Chimera

Greek Creatures

What Is a Chimera?

A Chimera is a Greek monster with traits of the lion, the goat, and the serpent. This strange and terrifying creature was once thought to be invincible, but its reign of terror eventually came to a gruesome end.

Characteristics

Physical Description

The Chimera may be ancient Greece’s most bizarre creature—so bizarre that its name is now used to describe any creature with an unusual combination of animal traits.

At its most basic level, the Chimera is a female lion. It has a lion’s body, complete from head to tail. Exaggerated ears and breasts show that the creature is female, even though it does have a short, ragged mane.

But of course, there’s more to the Chimera than its lion features. The creature also has a goat’s head, rising from between its shoulder blades. The goat’s head appears to be male, since it has horns and a beard. Finally, the monster’s lion tail morphs into a snake, with a venomous serpentine head replacing the lion’s natural puff of fur.

Personality

Like most chimeric creatures in Greek mythology, the Chimera was a nasty piece of work.

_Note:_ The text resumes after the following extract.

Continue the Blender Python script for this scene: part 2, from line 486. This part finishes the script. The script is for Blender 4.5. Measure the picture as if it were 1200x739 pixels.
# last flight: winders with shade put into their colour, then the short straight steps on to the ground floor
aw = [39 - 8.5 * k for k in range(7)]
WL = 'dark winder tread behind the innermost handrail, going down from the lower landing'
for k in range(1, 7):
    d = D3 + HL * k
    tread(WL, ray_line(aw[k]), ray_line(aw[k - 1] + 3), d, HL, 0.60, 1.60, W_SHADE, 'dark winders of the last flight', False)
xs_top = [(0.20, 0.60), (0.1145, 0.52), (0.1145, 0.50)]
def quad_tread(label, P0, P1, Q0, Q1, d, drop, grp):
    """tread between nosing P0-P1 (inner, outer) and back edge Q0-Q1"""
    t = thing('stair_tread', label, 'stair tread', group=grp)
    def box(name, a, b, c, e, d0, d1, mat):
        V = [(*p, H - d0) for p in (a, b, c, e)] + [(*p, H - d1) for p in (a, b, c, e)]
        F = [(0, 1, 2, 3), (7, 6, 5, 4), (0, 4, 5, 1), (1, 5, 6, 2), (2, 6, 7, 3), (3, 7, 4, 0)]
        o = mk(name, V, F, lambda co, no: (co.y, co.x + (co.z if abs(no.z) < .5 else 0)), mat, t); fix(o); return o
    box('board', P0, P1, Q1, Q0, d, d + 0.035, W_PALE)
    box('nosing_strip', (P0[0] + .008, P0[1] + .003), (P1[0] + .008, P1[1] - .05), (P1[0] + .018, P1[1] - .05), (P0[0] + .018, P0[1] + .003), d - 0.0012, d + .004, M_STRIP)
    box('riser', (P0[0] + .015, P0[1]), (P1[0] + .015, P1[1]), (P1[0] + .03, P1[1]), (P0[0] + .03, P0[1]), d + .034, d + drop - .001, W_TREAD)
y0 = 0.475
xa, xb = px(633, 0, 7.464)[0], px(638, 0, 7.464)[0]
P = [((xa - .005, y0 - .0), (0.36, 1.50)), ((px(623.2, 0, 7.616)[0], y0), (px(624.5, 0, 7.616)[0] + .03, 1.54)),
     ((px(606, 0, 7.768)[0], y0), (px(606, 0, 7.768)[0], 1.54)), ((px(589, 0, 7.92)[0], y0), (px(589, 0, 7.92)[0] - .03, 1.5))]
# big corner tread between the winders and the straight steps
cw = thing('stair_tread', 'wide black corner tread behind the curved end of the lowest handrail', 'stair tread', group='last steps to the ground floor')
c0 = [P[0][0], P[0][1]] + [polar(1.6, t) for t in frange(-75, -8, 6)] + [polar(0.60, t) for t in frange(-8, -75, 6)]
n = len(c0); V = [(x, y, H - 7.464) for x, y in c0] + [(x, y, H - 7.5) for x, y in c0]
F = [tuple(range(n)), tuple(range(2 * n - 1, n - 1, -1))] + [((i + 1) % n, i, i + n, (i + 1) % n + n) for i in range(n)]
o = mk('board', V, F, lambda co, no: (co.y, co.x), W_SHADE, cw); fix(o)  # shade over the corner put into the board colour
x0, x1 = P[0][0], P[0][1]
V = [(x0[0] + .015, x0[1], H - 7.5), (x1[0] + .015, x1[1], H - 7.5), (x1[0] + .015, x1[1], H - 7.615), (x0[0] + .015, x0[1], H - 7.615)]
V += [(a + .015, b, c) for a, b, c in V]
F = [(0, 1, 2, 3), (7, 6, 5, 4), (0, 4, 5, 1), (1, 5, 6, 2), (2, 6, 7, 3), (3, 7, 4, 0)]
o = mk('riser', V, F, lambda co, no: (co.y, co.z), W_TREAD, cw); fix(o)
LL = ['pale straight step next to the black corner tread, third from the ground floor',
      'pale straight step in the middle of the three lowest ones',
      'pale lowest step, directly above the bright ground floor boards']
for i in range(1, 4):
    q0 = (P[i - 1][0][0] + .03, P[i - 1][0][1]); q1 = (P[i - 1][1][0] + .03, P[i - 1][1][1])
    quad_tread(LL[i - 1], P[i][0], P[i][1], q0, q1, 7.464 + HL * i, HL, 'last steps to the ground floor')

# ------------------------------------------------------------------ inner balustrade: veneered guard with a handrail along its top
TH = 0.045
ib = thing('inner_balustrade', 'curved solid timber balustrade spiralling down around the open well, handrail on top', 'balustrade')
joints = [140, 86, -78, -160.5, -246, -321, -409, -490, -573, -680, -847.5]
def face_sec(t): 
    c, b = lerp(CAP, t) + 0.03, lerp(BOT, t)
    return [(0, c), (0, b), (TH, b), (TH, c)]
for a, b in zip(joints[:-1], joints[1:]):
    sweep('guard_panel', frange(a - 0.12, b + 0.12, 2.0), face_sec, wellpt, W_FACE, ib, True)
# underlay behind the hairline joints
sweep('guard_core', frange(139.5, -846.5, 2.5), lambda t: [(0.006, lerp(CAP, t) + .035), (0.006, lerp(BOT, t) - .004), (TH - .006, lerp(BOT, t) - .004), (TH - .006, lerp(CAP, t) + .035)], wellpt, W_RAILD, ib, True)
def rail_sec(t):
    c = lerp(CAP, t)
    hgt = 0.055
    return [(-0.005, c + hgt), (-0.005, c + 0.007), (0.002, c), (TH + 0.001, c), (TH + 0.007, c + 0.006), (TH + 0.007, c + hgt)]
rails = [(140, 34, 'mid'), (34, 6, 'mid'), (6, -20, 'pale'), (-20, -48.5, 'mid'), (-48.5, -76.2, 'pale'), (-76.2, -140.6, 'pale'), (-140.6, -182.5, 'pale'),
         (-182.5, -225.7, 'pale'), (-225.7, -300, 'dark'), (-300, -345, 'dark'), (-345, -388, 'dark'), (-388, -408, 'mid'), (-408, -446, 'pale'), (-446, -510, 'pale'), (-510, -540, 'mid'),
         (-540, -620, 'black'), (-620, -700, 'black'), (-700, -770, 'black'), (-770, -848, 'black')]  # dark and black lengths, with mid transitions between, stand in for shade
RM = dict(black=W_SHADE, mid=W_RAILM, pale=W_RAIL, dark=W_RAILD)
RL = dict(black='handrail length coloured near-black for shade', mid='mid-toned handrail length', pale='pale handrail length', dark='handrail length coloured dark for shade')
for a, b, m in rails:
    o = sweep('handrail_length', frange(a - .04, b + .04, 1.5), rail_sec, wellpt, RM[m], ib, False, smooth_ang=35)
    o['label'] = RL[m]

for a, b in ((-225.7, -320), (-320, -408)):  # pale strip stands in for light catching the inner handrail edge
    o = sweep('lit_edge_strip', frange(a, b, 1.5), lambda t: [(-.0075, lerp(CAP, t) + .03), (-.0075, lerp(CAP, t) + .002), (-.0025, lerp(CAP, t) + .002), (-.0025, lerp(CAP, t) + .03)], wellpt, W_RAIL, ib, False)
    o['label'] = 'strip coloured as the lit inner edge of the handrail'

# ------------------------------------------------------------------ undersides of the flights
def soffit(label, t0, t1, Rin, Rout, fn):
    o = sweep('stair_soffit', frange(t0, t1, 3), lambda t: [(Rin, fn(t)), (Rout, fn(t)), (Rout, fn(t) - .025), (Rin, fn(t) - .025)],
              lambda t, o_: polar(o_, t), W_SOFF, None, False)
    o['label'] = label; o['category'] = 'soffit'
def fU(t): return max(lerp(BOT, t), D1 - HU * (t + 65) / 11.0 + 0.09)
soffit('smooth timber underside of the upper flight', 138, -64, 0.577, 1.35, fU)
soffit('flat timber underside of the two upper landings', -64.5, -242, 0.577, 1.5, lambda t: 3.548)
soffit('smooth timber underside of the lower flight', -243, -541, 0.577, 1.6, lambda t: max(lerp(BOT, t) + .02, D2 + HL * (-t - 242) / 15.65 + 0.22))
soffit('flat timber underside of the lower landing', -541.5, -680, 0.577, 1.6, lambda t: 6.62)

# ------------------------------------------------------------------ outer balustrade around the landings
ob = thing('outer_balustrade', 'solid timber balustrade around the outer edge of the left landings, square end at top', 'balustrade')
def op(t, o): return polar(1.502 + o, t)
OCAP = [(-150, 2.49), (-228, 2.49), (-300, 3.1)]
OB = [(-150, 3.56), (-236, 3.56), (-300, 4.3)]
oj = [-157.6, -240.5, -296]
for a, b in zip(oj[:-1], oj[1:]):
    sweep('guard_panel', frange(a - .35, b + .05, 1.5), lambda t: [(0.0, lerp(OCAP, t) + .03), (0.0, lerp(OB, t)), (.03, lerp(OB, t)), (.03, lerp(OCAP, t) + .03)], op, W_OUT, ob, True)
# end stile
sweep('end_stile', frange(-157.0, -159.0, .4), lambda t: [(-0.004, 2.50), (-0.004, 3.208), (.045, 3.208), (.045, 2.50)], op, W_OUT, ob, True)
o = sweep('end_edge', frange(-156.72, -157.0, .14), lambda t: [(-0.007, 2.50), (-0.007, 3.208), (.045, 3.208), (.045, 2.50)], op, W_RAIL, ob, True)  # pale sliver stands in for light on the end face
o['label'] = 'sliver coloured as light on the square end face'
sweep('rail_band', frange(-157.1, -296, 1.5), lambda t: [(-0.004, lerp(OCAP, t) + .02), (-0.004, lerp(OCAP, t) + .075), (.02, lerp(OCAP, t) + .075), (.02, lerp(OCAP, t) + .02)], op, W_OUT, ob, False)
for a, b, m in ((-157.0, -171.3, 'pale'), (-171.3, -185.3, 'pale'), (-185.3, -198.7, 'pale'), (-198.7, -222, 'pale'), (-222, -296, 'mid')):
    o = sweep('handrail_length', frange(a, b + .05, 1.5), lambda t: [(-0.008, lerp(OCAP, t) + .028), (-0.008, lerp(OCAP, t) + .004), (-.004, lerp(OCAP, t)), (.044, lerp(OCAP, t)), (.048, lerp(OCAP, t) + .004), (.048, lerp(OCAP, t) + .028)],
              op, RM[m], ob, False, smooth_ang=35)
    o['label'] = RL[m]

She had a terrible temper and no civilized instincts. She ransacked many villages, mostly killing cattle but sometimes destroying houses and slaughtering innocent people as well.

Special Abilities

The Chimera was reputed to be “near invincible,” for she had the strength of a lion, the cunning of a goat, and the venom of a snake. But this monster’s most unusual and deadly weapon, by far, was her ability to breathe fire. The fire spewed out from the goat’s head and devastated any challengers who approached the beast.

The Chimera was also seen as an omen, of sorts. She often appeared before natural disasters, mostly volcanic eruptions.

Legends of the Chimera

Parents

The Chimera was one of the offspring of a legendary pairing: Typhon and Echidna.

Typhon, the father, was an ancient and monstrous giant who was believed to be the most dangerous creature in all of Greece. For a mate, he took the next most monstrous creature in Greece, a half-woman, half-serpent named Echidna.

Together, Typhon and Echidna spawned many of the most dangerous beasts in Greece, including the Lynean Hydra, the Sphinx, the Nemean Lion, Cerberus, and, of course, the Chimera.

Battle with Bellerophon

For years, the Chimera roamed the Lynean countryside unchallenged, since “not even a quantity of men could subdue it with ease, let alone one.” But her legend didn’t take the hero Bellerophon into account.

Bellerophon was a son of Poseidon and a beautiful mortal woman. When he was young, he committed a crime and was sent to King Proteus to be punished. Proteus saw huge potential in the boy, and he decided to pardon his crime. Unfortunately, Proteus’s wife also saw potential in Bellerophon. She begged him to become her lover, and when he refused, she accused him of raping her.

King Proteus was outraged, but knowing that immortal blood ran in Bellerophon’s veins, he was afraid to punish the boy. Instead, he sent him to his father-in-law, King Iobates, who devised a clever way to get rid of the young offender. He challenged Bellerophon to kill the Chimera, fully expecting that the Chimera would kill Bellerophon instead.

But Iobates didn’t know that Bellerophon has a secret ally. Pegasus, the mighty winged horse, was Bellerophon’s half-brother, and the two of them had spent many happy days together in their childhood. Now, the young hero summoned Pegasus to his aid, and the two of them launched an aerial attack on the Chimera. Bellerophon rained arrows down on her, giving her several critical wounds. At last, he took a lead spear and hurled it into the creature’s fiery throat. There, the lead melted and spread throughout her body, burning her from the inside out.

Cultural Representation

Origin

The Chimera comes from ancient Greek mythology, appearing in paintings as early as the 6th century BC and in texts as early as the 8th century BC. Greek’s finest scholars, including Pliny the Elder, Seneca, Cicero, Virgil, Ovid, Homer, Plato, Pindar, Hesiod, all contributed to the monster’s legend.

Three thousand years before the ancient Greek Chimera appeared, the Egyptians worshipped a sun goddess named Sekhmet, who sometimes appeared as a fire-breathing lion. It’s possible that Sekhmet’s legend inspired the Chimera.

Modern Appearances

Today, the word “chimera” can be used to describe any creature with a strange combination of animal parts. However, the classic lion-goat-serpent Chimera still has a place in fantasy and sci-fi. Franchises like Yu-Gi-Oh, Wrath of the Titans, Percy Dragon, American Dragon, Final Fantasy, and World of Warcraft have all used the Chimera to test their heroes.